An Aylesford farmer who's in trouble with the Nova Scotia egg marketing board wants the province to consider licences instead of a quota system.

Aaron Hiltz sells pastured eggs on his farm in Lake George. His 800 hens, he said, are free to roam in fields and don't live in cages, offering customers something different when they buy eggs.

But according to the Nova Scotia Egg Producers' market plan, any farmer with a flock of more than 100 needs to buy a quota worth thousands of dollars. The agency is threatening to fine Hiltz if he doesn't comply.

Hiltz told CBC's Information Morning he wants to meet with the Minister of Agriculture to talk about another option. 

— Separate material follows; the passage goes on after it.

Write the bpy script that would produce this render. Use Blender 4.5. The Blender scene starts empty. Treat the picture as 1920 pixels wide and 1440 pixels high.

"My new idea is a licensing program, very similar to the free range chicken and turkey licensing program that Nova Scotia has. So farmers already that are going to farmers' markets that have connections with consumers can apply for an increase, they can obtain a license for a certain number of birds," he said.

"It allows the existing producers to start to meet their increased demand that they already have. So if a person has a large market, say like myself, [he] could apply for a larger number. But a young person who say wants 200 birds could as well apply and grow their business accordingly without being stifled by high entrance costs."

Hiltz said the licensing program for free range chickens and turkeys was created 20 years ago when there was a similar dispute with the Chicken Farmers of Nova Scotia board. Now there are 35 farmers with free range licenses compared to 84 commercial producers.

Hiltz said customers in Nova Scotia deserve options.

"The industry is at a place where they're not supplying the natural products," he said. "They're at a crux to meet that demand."